坑内体験の後は池島島内見学です。その前に隣の建屋のトイレに行くと子供達が石にペイントしたものなのでしょうか、「今日も一日笑顔で元気に」と屈託のない言葉。
その上に黒地に白い「つらい時もあるよね。。。」という文字が。子供たちの姿も見ることがないのでなんか切ない。
島内見学のガイドさんも炭鉱の最深部で20年程採炭に従事していた方でした。コミュニティバスに乗り込み100円を支払って出発!
最初に向かったのは「8階建てアパート」。高低差を利用した作りは、エレベーターがない中で不便を減らすアイディア。
所々道端が採掘されていますが、これはイノシシの仕業。松島からイノシシが海を渡ってやってきて、今ではあちこちに出没しているようです。

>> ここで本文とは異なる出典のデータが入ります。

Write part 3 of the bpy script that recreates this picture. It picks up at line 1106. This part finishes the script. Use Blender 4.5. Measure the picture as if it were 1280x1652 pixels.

兵どもが夢の跡、かつての日本の根幹を支えていた石炭。そこで働いていた鉱員達の住まいは、すっかり蔦だらけになってしまっています。
8階建てアパートの反対側、ここからだと5階にアクセスできます。渡り廊下はメンテナンス用で、常に人が行き来していたわけではないそうです。
池島ならではの建物だからなのか、立ち入り禁止なのに無断で立ち入る人がいるそうです。事故が起こると本人の問題だけではなく、島民にも迷惑がかかるのでやめましょう。
Z型に見える第二竪坑櫓と安全を祈る慈海の像。坑道があった蟇島(ひきしま)方面を見つめています。
親子像と建屋の入り口。出勤の際、安全を願って像に触れてから入っていく鉱員もいたそうです。像の右上の建屋の屋上にカーブミラーのような形のものがありますが、これはアンテナです。
蟇島(ひきしま)。写真だとわかりづらいですが、手前の三角山の小さい島が小蟇島、奥の横長のが大蟇島。1,000kwのプロペラファンがある入気立坑と排気立坑がありました。当初は人がいて操作をしていたそうですが、途中からは無人になり、上の写真のアンテナから電波を飛ばしてコントロールしていたそうです。
坑道は蟇島の下を通っていて、最深部は距離にして約10㎞先。
広い広い鉱員風呂。大勢の猛者が毎日ここで真っ黒な体を綺麗にしていたんでしょうね。浴槽には蒸気パイプに竹を巻いたものが備え付けられており、これで沸かしていたようです。
作業の割り振りを行う「繰込場(くりこみば)」
ここを通ってケージ(エレベーター)に向かいます。坑内はガスの危険があるので、煙草などの火気厳禁!
一つに30人が乗れるケージ。これで約600m下に降ります。
背負ったリュックがはみ出て、ケージの昇降の際に擦れることも当たり前、新人はそれを見て慌てたそうですが、すぐに慣れて気にしなくなるそうです。
櫓の足、錆具合がなんともいえない雰囲気を醸し出していますが、これが鉱員の昇降を支えていたんですね。
巻揚機は今にでも動き出しそうです。
巻揚機の操舵室。
建屋から反対側に出ました。出入口は2カ所で、こちらは延々と階段です。この階段が嫌でわざわざ反対側の出入り口を利用する鉱員もいたそうです。
水平線にちんまりギザギザとした軍艦島が見えます。
階段を登りきると「御苦労さん」と労ってくれます。夏場は鉱員風呂で汗を流してもこの階段で再び汗だくになるそうです。
振り向くと「御安全に」と、出勤する鉱員に今日も一日安全にとの呼びかけですね。
毎日、危険と隣り合わせの地下へケージで降り、高速人車や人を運ぶベルトコンベア(マンベルト)に乗り、歩いて採炭場に通うってどんな気分だったのだろう。
ガイドさんは「淡々と移動して仕事に行くって感じだね」と仰ってました。